Not all liberals are pro-choice and anti-Roberts

I always feel sorry for telemarketers and pollsters who happen to catch me at home. I'm polite, but they usually get a lot more than they bargained for.

Unfortunately, many phone campaigns are designed to push a particular agenda and force those called to express their deeply held convictions in terms that support that agenda.

Too often in polls as well as solicitations, questions are framed in a way that any answer other than the one the caller is looking for appears improbable, foolish, or un-American.

One great for-instance is the Concerned Women for America solicitation call I received recently.

The opening question was: "Are you pro-life?"

"Yes," I replied, because I believe that abortion involves taking a life and should be avoided with few exceptions.

Having offered the hook, the woman on the phone attempted to reel me in with fear. She suggested that this is a critical time in America. That forces are aligning against life as never before.

And she said that if concerned citizens like me don't join her organization in the fight to ensure the confirmation of President Bush's Supreme Court nominee Judge John G. Roberts Jr., then all will be lost and we will slip further down the slope to moral decay, indecency, and - gasp! - liberalism in general.

Essentially, the pro-life group wanted $100.

I proceeded to tell the unfortunate caller why her organization was going about it all wrong.

"I'm a moderate Christian," I said. "I'm so much in favor of life that it concerns me when fearmongering is used to distort the debate and make a solid jurist look like an extremist. Intelligent, thinking people don't want extremists anywhere near a Supreme Court bench.

"Why are you limiting the scope of the selection process to such an irrelevant litmus test as Roe v. Wade?" I asked.

"Such red herrings tend to distract reasonable people from the factors that really count. I believe Roberts should be confirmed in relation to his commitment to the Constitution, his intellect, his jurisprudence, his history of making clearly reasoned decisions, and his moral character.

"Roe v. Wade is not a workable issue anymore," I said gently.

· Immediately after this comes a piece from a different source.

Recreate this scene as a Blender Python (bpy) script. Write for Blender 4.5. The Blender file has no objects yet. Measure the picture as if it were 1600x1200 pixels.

"Like it or not, that particular judgment is not going anywhere. The decision is enshrined in law and - no matter what your position on abortion - Roe v. Wade is immaterial compared with the responsibility we have to educate, influence, persuade, and provide viable alternatives.

"I mean no personal offense," I said. "But you asked for an opinion, and you called me in my home. The rhetoric of fear, especially when it is so obviously unfounded, will simply alienate moderate people of faith.

"Overstated fright and panic buttons will only distract moderates from the legitimate and important business of moving Americans away from the routine practice of aborting babies before they are born."

After my original answer of, "Yes, I'm pro-life," what disturbed me most about the phone call was the series of tacit - not so logical - assumptions that popped up:

• That being pro-life makes me a Republican.

• That being Christian makes me a Republican.

• That being Christian makes me susceptible to a single-issue pitch, and my faith absolves me from critical thought.

• That all liberals are pro-abortion.

• That being pro-life puts me in lock-step with those who confuse Christianity with the political right.

The confirmation of Judge Roberts is an opportunity to find out if he holds the peculiar combination of qualifications necessary to perform the signal duty of interpreting law in the sometimes murky light of the Constitution.

I do not yet know if Roberts is the right judge for the job.

However, I'm very sure that I don't want a justice who I have predetermined will always agree with me.

If Roberts should be confirmed by the Senate, my greatest prayer will be that this newest addition to the Supreme Court will be a jurist who is committed to personal growth and learning; someone who is not afraid to admit that he may be wrong on occasion; and someone whose reference point is always the Constitution - not an interest group that has already made up his mind for him.

Derek Maul writes for Tampa Bay-area newspapers.